WORK REQUIRED | Without the images, write out the whole listing exactly.
_ _ _ _
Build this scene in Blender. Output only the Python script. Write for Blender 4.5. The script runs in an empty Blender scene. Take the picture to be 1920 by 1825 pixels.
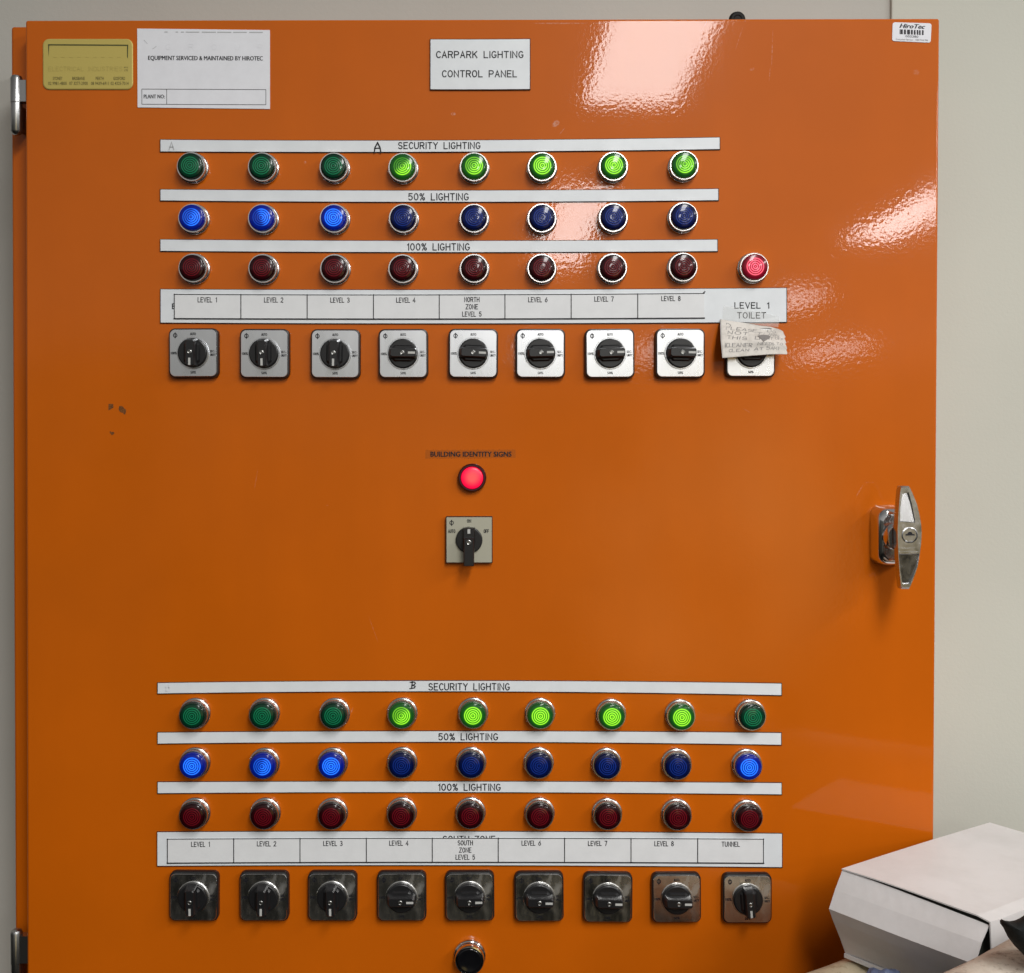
import bpy, bmesh, math, random
from mathutils import Vector, Matrix
from mathutils.geometry import tessellate_polygon
R = math.radians
random.seed(7)
S = bpy.context.scene
COL = S.collection

# ------------------------------------------------------------------ camera
CX, CY, F, D, PITCH = 925.0, 852.0, 2100.0, 1.155, R(0.6)   # photo pixels (1920 wide), metres
cam = bpy.data.cameras.new('camera')
cam.sensor_width = 36; cam.sensor_fit = 'HORIZONTAL'
cam.lens = F/1920*36
cam.shift_x = (960-CX)/1920; cam.shift_y = (CY-912.5)/1920
cam.clip_start = 0.02; cam.clip_end = 100
co = bpy.data.objects.new('camera', cam); COL.objects.link(co)
co.location = (0, -D, 0); co.rotation_euler = (R(90)-PITCH, 0, 0)
S.camera = co

# ------------------------------------------------------------------ world: the dim surroundings of the plant room
w = bpy.data.worlds.new('World'); S.world = w; w.use_nodes = True
nt = w.node_tree; nt.nodes.clear()
out = nt.nodes.new('ShaderNodeOutputWorld'); bg = nt.nodes.new('ShaderNodeBackground')
tc = nt.nodes.new('ShaderNodeTexCoord'); sx = nt.nodes.new('ShaderNodeSeparateXYZ')
mr = nt.nodes.new('ShaderNodeMapRange'); mr.inputs[1].default_value = -1; mr.inputs[2].default_value = 1
cr = nt.nodes.new('ShaderNodeValToRGB')
nt.links.new(tc.outputs['Generated'], sx.inputs[0]); nt.links.new(sx.outputs[2], mr.inputs[0])
nt.links.new(mr.outputs[0], cr.inputs[0]); nt.links.new(cr.outputs[0], bg.inputs[0]); nt.links.new(bg.outputs[0], out.inputs[0])
RAMP = [(-1, .015), (-.35, .015), (-.2, .03), (-.10, .075), (-.03, .11), (.05, .24), (.09, .72), (.3, .58), (.6, .32), (1, .28)]
e = cr.color_ramp.elements
while len(e) < len(RAMP): e.new(.5)
for i, (z, v) in enumerate(RAMP):
    e[i].position = (z+1)/2; e[i].color = (v*1.0, v*.98, v*.95, 1)
# clutter of the room below the light fittings: soft warm and dark upright patches
wm = nt.nodes.new('ShaderNodeMapping'); wm.inputs['Scale'].default_value = (1, 1, .55); nt.links.new(tc.outputs['Generated'], wm.inputs[0])
wn = nt.nodes.new('ShaderNodeTexNoise'); wn.inputs['Scale'].default_value = 5.5; wn.inputs['Detail'].default_value = 2.5; nt.links.new(wm.outputs[0], wn.inputs['Vector'])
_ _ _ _
REPLY |
Build this scene in Blender. Output only the Python script. Write for Blender 4.5. The script runs in an empty Blender scene. Take the picture to be 1920 by 1825 pixels.
import bpy, bmesh, math, random
from mathutils import Vector, Matrix
from mathutils.geometry import tessellate_polygon
R = math.radians
random.seed(7)
S = bpy.context.scene
COL = S.collection

# ------------------------------------------------------------------ camera
CX, CY, F, D, PITCH = 925.0, 852.0, 2100.0, 1.155, R(0.6)   # photo pixels (1920 wide), metres
cam = bpy.data.cameras.new('camera')
cam.sensor_width = 36; cam.sensor_fit = 'HORIZONTAL'
cam.lens = F/1920*36
cam.shift_x = (960-CX)/1920; cam.shift_y = (CY-912.5)/1920
cam.clip_start = 0.02; cam.clip_end = 100
co = bpy.data.objects.new('camera', cam); COL.objects.link(co)
co.location = (0, -D, 0); co.rotation_euler = (R(90)-PITCH, 0, 0)
S.camera = co

# ------------------------------------------------------------------ world: the dim surroundings of the plant room
w = bpy.data.worlds.new('World'); S.world = w; w.use_nodes = True
nt = w.node_tree; nt.nodes.clear()
out = nt.nodes.new('ShaderNodeOutputWorld'); bg = nt.nodes.new('ShaderNodeBackground')
tc = nt.nodes.new('ShaderNodeTexCoord'); sx = nt.nodes.new('ShaderNodeSeparateXYZ')
mr = nt.nodes.new('ShaderNodeMapRange'); mr.inputs[1].default_value = -1; mr.inputs[2].default_value = 1
cr = nt.nodes.new('ShaderNodeValToRGB')
nt.links.new(tc.outputs['Generated'], sx.inputs[0]); nt.links.new(sx.outputs[2], mr.inputs[0])
nt.links.new(mr.outputs[0], cr.inputs[0]); nt.links.new(cr.outputs[0], bg.inputs[0]); nt.links.new(bg.outputs[0], out.inputs[0])
RAMP = [(-1, .015), (-.35, .015), (-.2, .03), (-.10, .075), (-.03, .11), (.05, .24), (.09, .72), (.3, .58), (.6, .32), (1, .28)]
e = cr.color_ramp.elements
while len(e) < len(RAMP): e.new(.5)
for i, (z, v) in enumerate(RAMP):
    e[i].position = (z+1)/2; e[i].color = (v*1.0, v*.98, v*.95, 1)
# clutter of the room below the light fittings: soft warm and dark upright patches
wm = nt.nodes.new('ShaderNodeMapping'); wm.inputs['Scale'].default_value = (1, 1, .55); nt.links.new(tc.outputs['Generated'], wm.inputs[0])
wn = nt.nodes.new('ShaderNodeTexNoise'); wn.inputs['Scale'].default_value = 5.5; wn.inputs['Detail'].default_value = 2.5; nt.links.new(wm.outputs[0], wn.inputs['Vector'])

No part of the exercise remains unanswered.